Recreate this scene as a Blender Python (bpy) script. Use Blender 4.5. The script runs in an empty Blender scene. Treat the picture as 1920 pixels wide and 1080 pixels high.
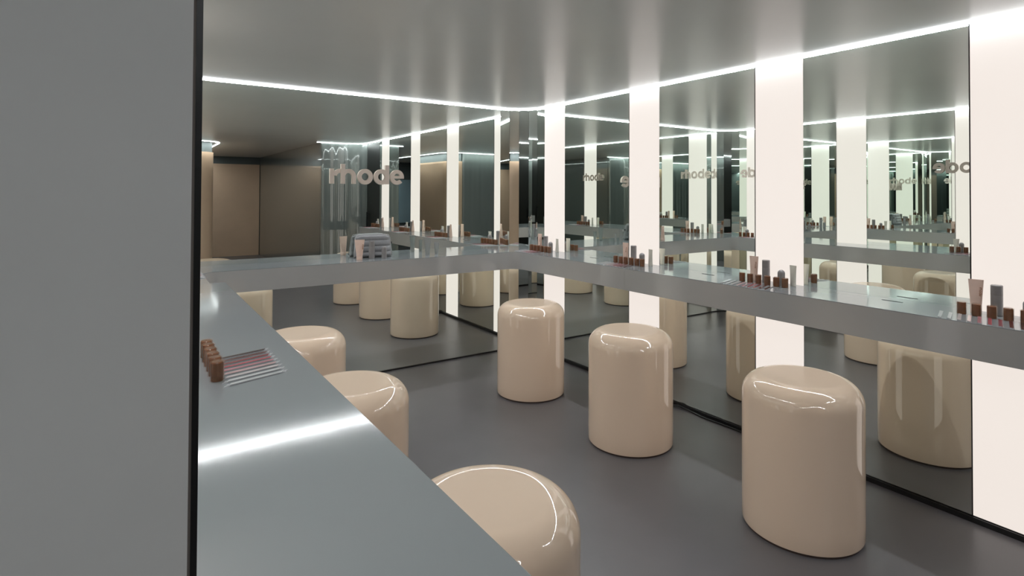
import bpy, bmesh, math
from mathutils import Matrix, Vector, Euler
PI = math.pi
sc = bpy.context.scene
C = sc.collection

# ------------------------------------------------------------------ camera, world, exposure
cam_d = bpy.data.cameras.new('camera'); cam = bpy.data.objects.new('camera', cam_d); C.objects.link(cam)
cam_d.sensor_fit = 'HORIZONTAL'; cam_d.sensor_width = 36.0
cam_d.lens = 36.0 * 1072.8 / 1920.0
cam_d.shift_x = -0.0115; cam_d.shift_y = -0.10147
cam_d.clip_start = 0.02; cam_d.clip_end = 100
cam.matrix_world = (Matrix.Translation((0, 0, 1.6)) @ Matrix.Rotation(-0.60333, 4, 'Z')
                    @ Matrix.Rotation(PI / 2 + 0.01438, 4, 'X') @ Matrix.Rotation(0.003886, 4, 'Z'))
sc.camera = cam
w = bpy.data.worlds.new('world'); sc.world = w; w.use_nodes = True
w.node_tree.nodes['Background'].inputs[0].default_value = (.8, .85, .9, 1)
w.node_tree.nodes['Background'].inputs[1].default_value = 0.05
vs = sc.view_settings
vs.view_transform = 'Standard'; vs.look = 'None'; vs.gamma = 1; vs.use_curve_mapping = False
vs.exposure = 0.0
sc.cycles.max_bounces = 24; sc.cycles.glossy_bounces = 16; sc.cycles.diffuse_bounces = 5
sc.cycles.transmission_bounces = 8; sc.cycles.transparent_max_bounces = 16
sc.cycles.caustics_reflective = True; sc.cycles.blur_glossy = 0.5; sc.cycles.sample_clamp_indirect = 6

COL = (1.0, .905, .835); COL_S = .85       # lit column colour, strength
LED = (.94, .97, 1.0); LED_S = 5.0; LED_D = 150.0   # ceiling strip: side lip, downward lens

# ------------------------------------------------------------------ room dimensions (metres)
XW, YW = 3.413, 4.909      # right mirror wall x, left mirror wall y
XO = .06                   # opposite mirror wall
YO = .62                   # its near end
ZC = 2.45                  # ceiling
RC = .32                   # radius of the faceted corners
ZT, ZB = 1.033, .872       # counter top, counter underside
DC = .355                  # counter depth
YE = -.25                  # end wall
COLY = (4.4315, 3.2505, 2.088, .91); CW = .163

# ------------------------------------------------------------------ materials
def mat(name, col, rough=.5, metal=0, spec=.5, coat=0, emit=None, es=0, var=0, vscale=6, bump=0, bscale=40, sheen=0, aniso=None, trans=0):
    m = bpy.data.materials.new(name); m.use_nodes = True
    nt = m.node_tree; b = nt.nodes['Principled BSDF']
    b.inputs['Base Color'].default_value = (*col, 1); b.inputs['Roughness'].default_value = rough
    b.inputs['Metallic'].default_value = metal; b.inputs['Specular IOR Level'].default_value = spec
    b.inputs['Coat Weight'].default_value = coat; b.inputs['Coat Roughness'].default_value = .03
    if sheen: b.inputs['Sheen Weight'].default_value = sheen
    if trans: b.inputs['Transmission Weight'].default_value = trans
    if emit:
        b.inputs['Emission Color'].default_value = (*emit, 1); b.inputs['Emission Strength'].default_value = es
    if var or bump:
        tc = nt.nodes.new('ShaderNodeTexCoord')
    if var:
        n = nt.nodes.new('ShaderNodeTexNoise'); n.inputs['Scale'].default_value = vscale; n.inputs['Detail'].default_value = 4
        nt.links.new(tc.outputs['Object'], n.inputs['Vector'])
        r = nt.nodes.new('ShaderNodeValToRGB')
        r.color_ramp.elements[0].position = .3; r.color_ramp.elements[1].position = .7
        r.color_ramp.elements[0].color = (*[c * (1 - var) for c in col], 1)
        r.color_ramp.elements[1].color = (*[min(1, c * (1 + var)) for c in col], 1)
        nt.links.new(n.outputs[0], r.inputs[0]); nt.links.new(r.outputs[0], b.inputs['Base Color'])
    if bump:
        n2 = nt.nodes.new('ShaderNodeTexNoise'); n2.inputs['Scale'].default_value = bscale; n2.inputs['Detail'].default_value = 3
        nt.links.new(tc.outputs['Object'], n2.inputs['Vector'])
        bp = nt.nodes.new('ShaderNodeBump'); bp.inputs['Strength'].default_value = bump; bp.inputs['Distance'].default_value = .01
        nt.links.new(n2.outputs[0], bp.inputs['Height']); nt.links.new(bp.outputs[0], b.inputs['Normal'])
    return m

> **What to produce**
Write out the listing above exactly as it stands, pictures excluded.

> **Result of the exercise**
Recreate this scene as a Blender Python (bpy) script. Use Blender 4.5. The script runs in an empty Blender scene. Treat the picture as 1920 pixels wide and 1080 pixels high.
import bpy, bmesh, math
from mathutils import Matrix, Vector, Euler
PI = math.pi
sc = bpy.context.scene
C = sc.collection

# ------------------------------------------------------------------ camera, world, exposure
cam_d = bpy.data.cameras.new('camera'); cam = bpy.data.objects.new('camera', cam_d); C.objects.link(cam)
cam_d.sensor_fit = 'HORIZONTAL'; cam_d.sensor_width = 36.0
cam_d.lens = 36.0 * 1072.8 / 1920.0
cam_d.shift_x = -0.0115; cam_d.shift_y = -0.10147
cam_d.clip_start = 0.02; cam_d.clip_end = 100
cam.matrix_world = (Matrix.Translation((0, 0, 1.6)) @ Matrix.Rotation(-0.60333, 4, 'Z')
                    @ Matrix.Rotation(PI / 2 + 0.01438, 4, 'X') @ Matrix.Rotation(0.003886, 4, 'Z'))
sc.camera = cam
w = bpy.data.worlds.new('world'); sc.world = w; w.use_nodes = True
w.node_tree.nodes['Background'].inputs[0].default_value = (.8, .85, .9, 1)
w.node_tree.nodes['Background'].inputs[1].default_value = 0.05
vs = sc.view_settings
vs.view_transform = 'Standard'; vs.look = 'None'; vs.gamma = 1; vs.use_curve_mapping = False
vs.exposure = 0.0
sc.cycles.max_bounces = 24; sc.cycles.glossy_bounces = 16; sc.cycles.diffuse_bounces = 5
sc.cycles.transmission_bounces = 8; sc.cycles.transparent_max_bounces = 16
sc.cycles.caustics_reflective = True; sc.cycles.blur_glossy = 0.5; sc.cycles.sample_clamp_indirect = 6

COL = (1.0, .905, .835); COL_S = .85       # lit column colour, strength
LED = (.94, .97, 1.0); LED_S = 5.0; LED_D = 150.0   # ceiling strip: side lip, downward lens

# ------------------------------------------------------------------ room dimensions (metres)
XW, YW = 3.413, 4.909      # right mirror wall x, left mirror wall y
XO = .06                   # opposite mirror wall
YO = .62                   # its near end
ZC = 2.45                  # ceiling
RC = .32                   # radius of the faceted corners
ZT, ZB = 1.033, .872       # counter top, counter underside
DC = .355                  # counter depth
YE = -.25                  # end wall
COLY = (4.4315, 3.2505, 2.088, .91); CW = .163

# ------------------------------------------------------------------ materials
def mat(name, col, rough=.5, metal=0, spec=.5, coat=0, emit=None, es=0, var=0, vscale=6, bump=0, bscale=40, sheen=0, aniso=None, trans=0):
    m = bpy.data.materials.new(name); m.use_nodes = True
    nt = m.node_tree; b = nt.nodes['Principled BSDF']
    b.inputs['Base Color'].default_value = (*col, 1); b.inputs['Roughness'].default_value = rough
    b.inputs['Metallic'].default_value = metal; b.inputs['Specular IOR Level'].default_value = spec
    b.inputs['Coat Weight'].default_value = coat; b.inputs['Coat Roughness'].default_value = .03
    if sheen: b.inputs['Sheen Weight'].default_value = sheen
    if trans: b.inputs['Transmission Weight'].default_value = trans
    if emit:
        b.inputs['Emission Color'].default_value = (*emit, 1); b.inputs['Emission Strength'].default_value = es
    if var or bump:
        tc = nt.nodes.new('ShaderNodeTexCoord')
    if var:
        n = nt.nodes.new('ShaderNodeTexNoise'); n.inputs['Scale'].default_value = vscale; n.inputs['Detail'].default_value = 4
        nt.links.new(tc.outputs['Object'], n.inputs['Vector'])
        r = nt.nodes.new('ShaderNodeValToRGB')
        r.color_ramp.elements[0].position = .3; r.color_ramp.elements[1].position = .7
        r.color_ramp.elements[0].color = (*[c * (1 - var) for c in col], 1)
        r.color_ramp.elements[1].color = (*[min(1, c * (1 + var)) for c in col], 1)
        nt.links.new(n.outputs[0], r.inputs[0]); nt.links.new(r.outputs[0], b.inputs['Base Color'])
    if bump:
        n2 = nt.nodes.new('ShaderNodeTexNoise'); n2.inputs['Scale'].default_value = bscale; n2.inputs['Detail'].default_value = 3
        nt.links.new(tc.outputs['Object'], n2.inputs['Vector'])
        bp = nt.nodes.new('ShaderNodeBump'); bp.inputs['Strength'].default_value = bump; bp.inputs['Distance'].default_value = .01
        nt.links.new(n2.outputs[0], bp.inputs['Height']); nt.links.new(bp.outputs[0], b.inputs['Normal'])
    return m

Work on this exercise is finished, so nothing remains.